Alle Mafiosi wollen so wortkarg sein wie Marlon Brando und so cool wie Al Pacino. Sie wissen: So lange das Bild von der Mafia romantisiert wird, vermutet sie niemand in der Eisdiele um die Ecke.

2. Geldwäsche gilt als Kavaliersdelikt.

Die Mafia denkt nicht im Traum daran, uneigennützig zu investieren. Dank ihrer Kontakte zu Politikern, zu Baudezernenten, Ausländerbehörden oder Gewerbeaufsichtsämtern tragen ihre Investitionen mehr Früchte als jene anständiger Unternehmer. Geldwäsche ruiniert den wirtschaftlichen Wettbewerb und damit die Demokratie.

3. Die albanische (russische, vietnamesische, bulgarische) Mafia wird für die wahre Bedrohung gehalten.

Die Mafia macht immer dann ihr Geschäft, wenn es keine Toten gibt. Während sich die Bulgaren noch in Bandenkriegen verzetteln, sitzt die italienische Mafia schon im Justizausschuss des europäischen Parlaments. 160 Jahre Erfahrung haben sie gelehrt, sich unsichtbar zu machen.

4. Die Mafiosi werden als Fremdkörper in der Gesellschaft gesehen.

Die Mafia ist immer Teil der Gesellschaft, und das ist ihre Stärke. Sie kann nur dank des semi-mafiosen Humus überleben, der sich auch in Deutschland findet: ehrlose Anwälte, Bankangestellte, die einen Kredit vermitteln, Polizeipräsidenten, die ein Auge zudrücken.

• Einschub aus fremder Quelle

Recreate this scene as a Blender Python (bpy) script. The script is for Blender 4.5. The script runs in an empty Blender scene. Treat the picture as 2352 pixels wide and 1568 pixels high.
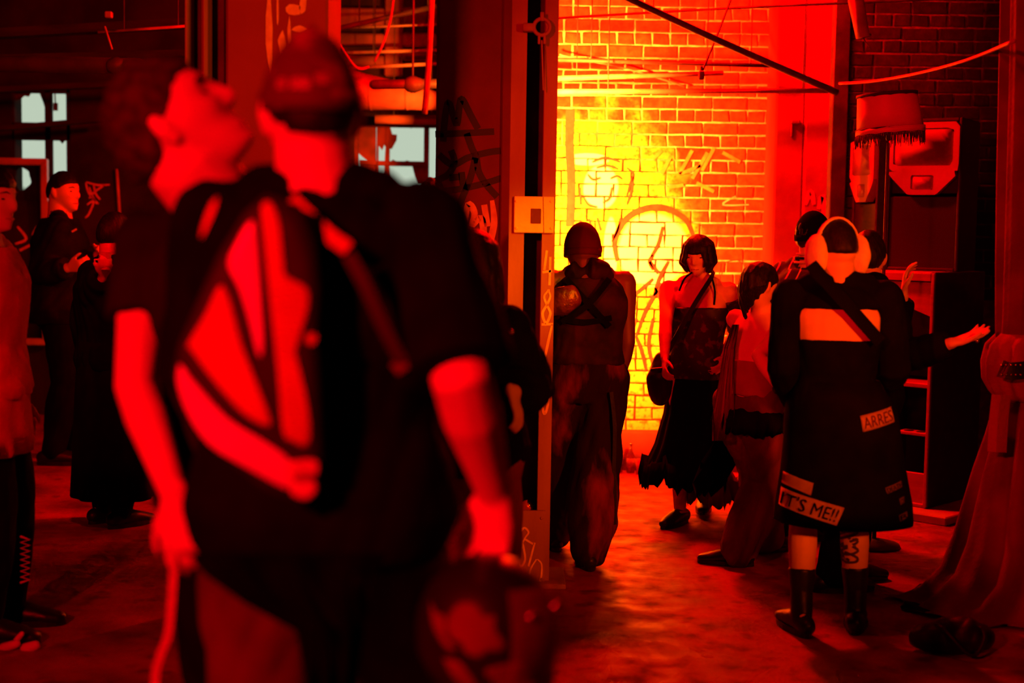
import bpy, bmesh, math, random
import numpy as np
from mathutils import Vector, Matrix
random.seed(7); np.random.seed(7)
SC = bpy.context.scene
COL = SC.collection
PI = math.pi

# ------------------------------------------------------------------ camera
F_PX = 3267.0                       # 50 mm on a 36 mm sensor, frame 2352 px wide
cam_d = bpy.data.cameras.new('camera'); cam = bpy.data.objects.new('camera', cam_d); COL.objects.link(cam)
CAM_POS = Vector((0, 0, 1.62))
CAM_R = Matrix.Rotation(math.radians(90 - 4.45), 3, 'X') @ Matrix.Rotation(math.radians(0.9), 3, 'Z')
cam.matrix_world = Matrix.Translation(CAM_POS) @ CAM_R.to_4x4()
cam_d.sensor_width = 36.0; cam_d.lens = 50.0; cam_d.clip_start = 0.05; cam_d.clip_end = 300
cam_d.dof.use_dof = True; cam_d.dof.focus_distance = 7.2; cam_d.dof.aperture_fstop = 1.5
SC.camera = cam

# ------------------------------------------------------------------ world and exposure
w = bpy.data.worlds.new('overcast_sky'); SC.world = w; w.use_nodes = True
w.node_tree.nodes['Background'].inputs[0].default_value = (0.50, 0.60, 0.47, 1)
w.node_tree.nodes['Background'].inputs[1].default_value = 1.0
vs = SC.view_settings
vs.view_transform = 'Standard'; vs.look = 'None'; vs.exposure = 0.0; vs.gamma = 1.0; vs.use_curve_mapping = False
SC.cycles.use_denoising = True; SC.cycles.use_adaptive_sampling = True; SC.cycles.adaptive_threshold = 0.08; SC.cycles.adaptive_min_samples = 16
SC.cycles.max_bounces = 5; SC.cycles.diffuse_bounces = 2; SC.cycles.glossy_bounces = 2
SC.cycles.sample_clamp_indirect = 4.0

# ------------------------------------------------------------------ stage lamps of the venue, with two added amber spots
RED = (1.0, 0.0, 0.0)
def spot(name, pos, target, power, color, size_deg, blend=1.0, radius=0.06):
    l = bpy.data.lights.new(name, 'SPOT'); l.energy = power; l.color = color
    l.spot_size = math.radians(size_deg); l.spot_blend = blend; l.shadow_soft_size = radius
    o = bpy.data.objects.new(name, l); COL.objects.link(o); o.location = pos
    o.rotation_euler = (Vector(target) - Vector(pos)).to_track_quat('-Z', 'Y').to_euler(); return o
def point(name, pos, power, color, radius=0.08):
    l = bpy.data.lights.new(name, 'POINT'); l.energy = power; l.color = color; l.shadow_soft_size = radius
    o = bpy.data.objects.new(name, l); COL.objects.link(o); o.location = pos; return o
AMBER = (1.0, 0.125, 0.007)
spot('amber_wall_spot', (0.10, 8.75, 2.40), (0.42, 9.8, 2.35), 2500, AMBER, 104, 0.8)
spot('amber_wall_spot', (0.10, 8.75, 1.30), (0.52, 9.8, 1.25), 2600, AMBER, 100, 0.8)
point('red_flood_by_brick_wall', (0.75, 8.7, 3.3), 850, RED, 0.12)
spot('red_flood_over_back_room', (-0.5, 8.6, 3.1), (-1.1, 11.8, 2.6), 300, RED, 95, 1.0, 0.1)
spot('amber_flood_house_side', (3.0, 0.6, 2.1), (0.62, 6.2, 1.30), 1700, (1.0, 0.058, 0.0), 31, 1.0, 0.12)
spot('amber_flood_house_side', (2.7, 2.0, 2.5), (-0.82, 5.5, 2.55), 420, (1.0, 0.12, 0.0), 26, 1.0, 0.10)  # added amber fill, brightens the yellow flakes on the wide column
spot('red_flood_house_side', (-2.2, -0.8, 2.8), (-0.75, 2.9, 1.6), 1450, (1.0, 0.0, 0.004), 62, 1.0, 0.12)
spot('added_amber_spot', (1.7, 3.3, 2.7), (0.11, 6.42, 1.45), 420, (1.0, 0.30, 0.0), 13, 1.0, 0.05)  # added spot, only turns the batten plate and sprayed numbers orange
spot('red_flood_left', (-1.6, 5.0, 3.2), (-3.2, 9.8, 1.0), 420, RED, 76, 1.0, 0.12)
spot('red_flood_right', (0.6, 4.4, 3.3), (2.3, 6.6, 0.9), 80, RED, 80, 1.0, 0.12)

# ------------------------------------------------------------------ helpers
def at(px, py, Y):
    d = CAM_R @ Vector(((px - 1176) / F_PX, -(py - 784) / F_PX, -1.0))
    return CAM_POS + d * (Y / d.y)
def atz(px, py, z):
    d = CAM_R @ Vector(((px - 1176) / F_PX, -(py - 784) / F_PX, -1.0))
    return CAM_POS + d * ((z - CAM_POS.z) / d.z)

def tag(o, label=None, cat=None, group=None, kind=None):
    if label: o['label'] = label
    if cat: o['category'] = cat
    if group: o['group'] = group
    if kind: o['kind'] = kind
    return o
def empty(name, loc, label=None, cat=None, group=None, kind=None):
    o = bpy.data.objects.new(name, None); COL.objects.link(o); o.location = loc
    o.empty_display_size = 0.1
    return tag(o, label, cat, group, kind)
def link(name, me, mat, parent=None):
    o = bpy.data.objects.new(name, me); COL.objects.link(o)
    if mat is not None and not me.materials: me.materials.append(mat)
    if parent is not None:
        o.parent = parent
        me.transform(Matrix.Translation(-base_of(parent)))
    return o
def base_of(o):
    b = Vector((0, 0, 0))
    while o is not None:
        b = b + Vector(o.location); o = o.parent
    return b
def build(name, bm, mat, parent=None, smooth=True):
    """world-space bmesh -> one object (vertices relative to its parent's base)"""
    bmesh.ops.recalc_face_normals(bm, faces=bm.faces[:])
    me = bpy.data.meshes.new(name); bm.to_mesh(me); bm.free()
    if smooth: me.shade_smooth()
    return link(name, me, mat, parent)

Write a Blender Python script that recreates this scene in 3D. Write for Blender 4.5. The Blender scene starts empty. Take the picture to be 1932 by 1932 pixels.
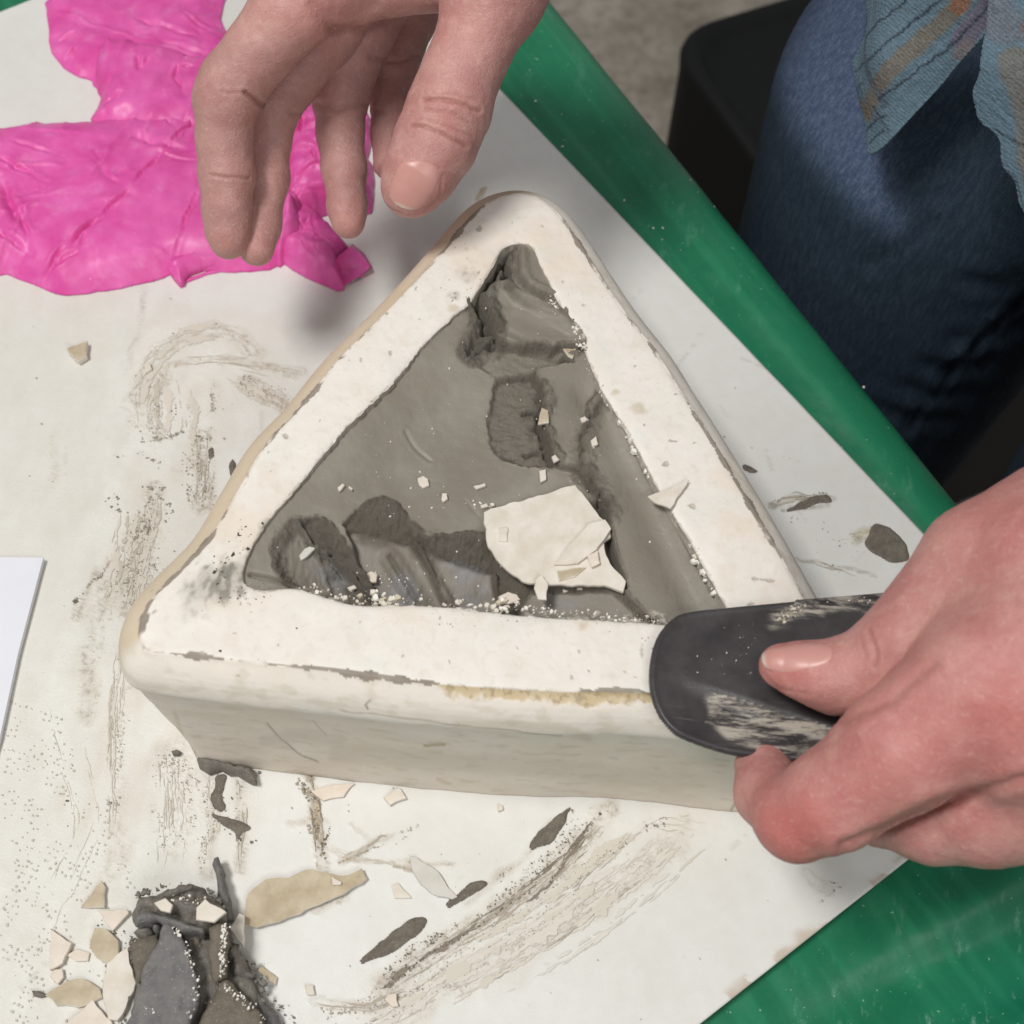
import bpy, bmesh, math, random
import numpy as np
import time; _T0 = time.time()
from mathutils import Vector, Matrix

random.seed(7); rng = np.random.default_rng(7)
CM = 0.01                      # everything below is written in centimetres
scene = bpy.context.scene

# ------------------------------------------------------------------ camera
F_PX, TILT, ROLL = 2635.7, math.radians(29.89), math.radians(6.42)
CAM = np.array([0, -29.6, 51.5])
RX = np.array([[1,0,0],[0,math.cos(TILT),-math.sin(TILT)],[0,math.sin(TILT),math.cos(TILT)]])
RZ = np.array([[math.cos(ROLL),-math.sin(ROLL),0],[math.sin(ROLL),math.cos(ROLL),0],[0,0,1]])
RCAM = RX @ RZ
cd = bpy.data.cameras.new('camera'); cam = bpy.data.objects.new('camera', cd)
scene.collection.objects.link(cam); scene.camera = cam
m = Matrix([list(RCAM[i]) + [CAM[i]*CM] for i in range(3)] + [[0,0,0,1]])
cam.matrix_world = m
cd.sensor_width = 36; cd.lens = 36*F_PX/1932; cd.clip_start = 0.01; cd.clip_end = 50
cd.dof.use_dof = True; cd.dof.focus_distance = 0.53; cd.dof.aperture_fstop = 14.0

# ------------------------------------------------------------------ world and lamps
w = bpy.data.worlds.new('World'); scene.world = w; w.use_nodes = True
w.node_tree.nodes['Background'].inputs[0].default_value = (0.97, 0.985, 1.0, 1)
w.node_tree.nodes['Background'].inputs[1].default_value = 0.25
def area(name, loc, target, sx, sy, power, col):
    l = bpy.data.lights.new(name, 'AREA'); l.shape = 'RECTANGLE'; l.size = sx*CM; l.size_y = sy*CM
    l.energy = power; l.color = col
    o = bpy.data.objects.new(name, l); scene.collection.objects.link(o)
    o.location = Vector(loc)*CM
    o.rotation_euler = (Vector(target)-Vector(loc)).to_track_quat('-Z','Y').to_euler()
    return o
area('ceiling_lamp', (-67, -34, 178), (0, 4, 4), 50, 32, 24.8, (1.0, 0.982, 0.962))
area('second_ceiling_lamp', (70, -130, 170), (5, 0, 0), 110, 70, 11, (0.98, 0.99, 0.985))
vs = scene.view_settings
vs.view_transform = 'Standard'; vs.look = 'None'; vs.exposure = 0; vs.gamma = 1

# ------------------------------------------------------------------ helpers
def at(x, y, z=0.0):
    """point of the plane z (cm) seen at photo position x, y (1932 wide)"""
    d = RCAM @ np.array([(x-966)/F_PX, (966-y)/F_PX, -1.0])
    return CAM + d*((z-CAM[2])/d[2])
def ats(pts, z): return np.array([at(p[0], p[1], z) for p in pts])
def pxscale(P):
    q = (np.asarray(P)-CAM) @ RCAM
    return F_PX/(-q[2])

def tag(o, label=None, cat=None, group=None, kind=None):
    if label: o['label'] = label
    if cat: o['category'] = cat
    if group: o['group'] = group
    if kind: o['kind'] = kind
    return o
def empty(name, loc=(0,0,0)):
    o = bpy.data.objects.new(name, None); scene.collection.objects.link(o)
    o.location = Vector(loc)*CM; o.empty_display_size = 0.02
    return o
def mesh_obj(name, V, Fc, mat, parent=None, smooth=True, origin=None, col=None, attrs=None):
    V = np.asarray(V, dtype=np.float64)
    if parent is not None: origin = np.array(parent.location)/CM
    if origin is None: origin = np.array([V[:,0].mean(), V[:,1].mean(), V[:,2].min()])
    me = bpy.data.meshes.new(name)
    W = ((V-np.asarray(origin))*CM)
    if isinstance(Fc, np.ndarray):
        n = Fc.shape[1]
        me.vertices.add(len(W)); me.vertices.foreach_set('co', W.astype(np.float32).ravel())
        me.loops.add(Fc.size); me.loops.foreach_set('vertex_index', Fc.astype(np.int32).ravel())
        me.polygons.add(len(Fc)); me.polygons.foreach_set('loop_start', np.arange(0, Fc.size, n, dtype=np.int32))
        try: me.polygons.foreach_set('loop_total', np.full(len(Fc), n, dtype=np.int32))
        except Exception: pass
        me.update(calc_edges=True); me.validate()
    else:
        me.from_pydata(W.tolist(), [], [list(f) for f in Fc]); me.update()
    if smooth: me.polygons.foreach_set('use_smooth', np.ones(len(me.polygons), dtype=bool))
    if col is not None:
        a = me.color_attributes.new('Col', 'FLOAT_COLOR', 'POINT')
        c4 = np.ones((len(W), 4), dtype=np.float32); c4[:, :3] = col
        a.data.foreach_set('color', c4.ravel())
    for k, v in (attrs or {}).items():
        a = me.attributes.new(k, 'FLOAT', 'POINT'); a.data.foreach_set('value', np.asarray(v, dtype=np.float32))
    me.materials.append(mat)
    o = bpy.data.objects.new(name, me); scene.collection.objects.link(o)
    if parent is not None: o.parent = parent
    else: o.location = Vector(origin)*CM
    return o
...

5. Es wird blind auf Gesetze vertraut.

Mafiazugehörigkeit ist in Deutschland kein Delikt. Es gibt nur den Straftatbestand der kriminellen Vereinigung; Höchststrafe: gerade mal fünf Jahre. Anders als in Italien, wo der Verdacht auf Mafiazugehörigkeit für eine Festnahme reicht, müssen hierzulande Beweise für konkrete Straftaten vorliegen: Schmauch- und DNS-Spuren oder Fingerabdrücke – wie man sie bei der Geldwäche selten hinterlässt. In Deutschland dürfen weder Lokale noch Wohnungen abgehört werden. Und selbst wenn die Polizei weiß, dass jemand Mafioso ist: So lange derjenige nicht bei rot über die Ampel fährt, hat er nichts zu befürchten.

6. Die Mafia wird für ein Problem rückständiger, süditalienischer Dörfer gehalten.

Weil die Mafia ihre Existenz nicht mehr bestreiten kann, versucht sie sich zur Folklore zu verklären: eine Geheimgesellschaft, die in ihren Verstecken singt und tanzt.

7. Es wird auf die uneingeschränkte Meinungsfreiheit in Deutschland vertraut.

So lange investigative Journalisten mit einstweiligen Verfügungen mundtot gemacht werden können, hat die Mafia leichtes Spiel in Deutschland.

8. Es wird geglaubt, deutsche Politiker würden dem Werben der Mafia nicht erliegen.

Tja.

Petra Reski ist Journalistin und Schriftstellerin in Venedig. Kürzlich erschien ihr Buch „Mafia“ bei Droemer/Knaur.